A man named John Frayne.
John has returned to
learn that his life, his wife, and his child no longer his. After a deathly
journey west, he has returned to his late father's old home. He takes
pity on a couple of others and allows them to live with him and Jennet.
Gabriel Hines is an elderly carpenter and Marius Leclerc is a French army
deserter. Marius is in love with Jennet and quietly battles John for her
affection. Together these misfits deal with the harsh life around them.
Jennet faces life without her mother, but has to regain her ground to
civility after living like a mad person. John faces life in the town where
his father was hung as a Tory sympathizer. Extensively through the story,
John takes the reader back to his trip west to explain how he became a
rich man with a broken soul. Readers learn much about his life, his father,
and how he ended up deserting his wife and child.
The title Iceweaver
stems from Jennet's desire to use John's mother's spinning wheel that
sits in the coldest room in the house as the January cold flows through
the roof and windows. The tale is a dark one, and the author's writing
is poetic in style. It reads more like an historical novel than a mystery.

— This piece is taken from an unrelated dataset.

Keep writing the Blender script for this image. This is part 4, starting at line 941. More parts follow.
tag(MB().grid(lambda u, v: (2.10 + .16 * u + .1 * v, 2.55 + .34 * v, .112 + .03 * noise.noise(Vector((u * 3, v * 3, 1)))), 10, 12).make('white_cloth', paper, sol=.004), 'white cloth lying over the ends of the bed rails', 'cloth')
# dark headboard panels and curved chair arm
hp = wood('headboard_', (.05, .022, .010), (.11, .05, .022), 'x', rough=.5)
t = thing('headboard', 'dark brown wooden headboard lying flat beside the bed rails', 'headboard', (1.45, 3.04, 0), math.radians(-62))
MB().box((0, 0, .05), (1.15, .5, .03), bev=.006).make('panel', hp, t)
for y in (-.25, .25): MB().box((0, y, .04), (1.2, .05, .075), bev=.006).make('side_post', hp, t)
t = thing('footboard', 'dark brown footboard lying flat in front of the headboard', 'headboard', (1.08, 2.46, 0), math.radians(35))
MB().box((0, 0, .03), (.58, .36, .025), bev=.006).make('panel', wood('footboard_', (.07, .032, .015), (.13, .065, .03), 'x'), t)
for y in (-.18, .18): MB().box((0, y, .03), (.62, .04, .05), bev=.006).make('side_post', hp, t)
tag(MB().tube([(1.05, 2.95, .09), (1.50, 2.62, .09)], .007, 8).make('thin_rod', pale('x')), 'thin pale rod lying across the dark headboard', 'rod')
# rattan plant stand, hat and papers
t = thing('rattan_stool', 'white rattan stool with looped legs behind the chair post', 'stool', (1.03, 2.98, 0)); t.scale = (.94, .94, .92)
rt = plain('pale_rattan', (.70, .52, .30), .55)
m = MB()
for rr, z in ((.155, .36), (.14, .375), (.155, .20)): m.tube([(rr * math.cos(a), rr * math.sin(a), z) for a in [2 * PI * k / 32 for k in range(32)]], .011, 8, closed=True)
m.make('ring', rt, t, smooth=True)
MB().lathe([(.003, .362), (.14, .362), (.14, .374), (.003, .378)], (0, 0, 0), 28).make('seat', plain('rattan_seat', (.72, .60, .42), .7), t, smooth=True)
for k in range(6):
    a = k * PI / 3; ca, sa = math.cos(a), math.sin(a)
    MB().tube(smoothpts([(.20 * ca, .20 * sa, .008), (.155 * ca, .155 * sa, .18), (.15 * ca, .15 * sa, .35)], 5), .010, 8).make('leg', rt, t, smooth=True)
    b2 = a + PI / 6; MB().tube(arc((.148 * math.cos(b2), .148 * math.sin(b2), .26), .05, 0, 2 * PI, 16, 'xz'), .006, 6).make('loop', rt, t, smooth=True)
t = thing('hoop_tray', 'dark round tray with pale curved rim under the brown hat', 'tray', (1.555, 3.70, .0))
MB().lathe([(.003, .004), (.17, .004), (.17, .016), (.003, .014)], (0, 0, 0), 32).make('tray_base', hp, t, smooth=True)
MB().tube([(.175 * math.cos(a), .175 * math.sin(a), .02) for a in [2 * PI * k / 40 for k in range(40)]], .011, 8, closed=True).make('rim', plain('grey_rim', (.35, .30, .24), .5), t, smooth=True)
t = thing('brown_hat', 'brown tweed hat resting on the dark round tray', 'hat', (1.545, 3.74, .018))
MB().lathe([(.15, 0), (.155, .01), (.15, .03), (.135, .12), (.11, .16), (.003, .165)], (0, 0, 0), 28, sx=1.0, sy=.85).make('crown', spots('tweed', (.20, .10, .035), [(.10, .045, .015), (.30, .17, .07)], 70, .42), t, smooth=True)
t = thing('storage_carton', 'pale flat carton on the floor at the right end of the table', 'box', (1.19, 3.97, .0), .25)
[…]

Although there are some mysterious happenings, they don't read as the
main storyline. To me, that seemed to be John's past and Jennet's recovery.
The daunting storyline, the cruelty, such as the rape scenes, and the
characters hopeless lives could be considered thought-provoking or even
honest, but if depressing tales and detailed scenes of cruelty are more
than you can bear, you may want to rethink this one.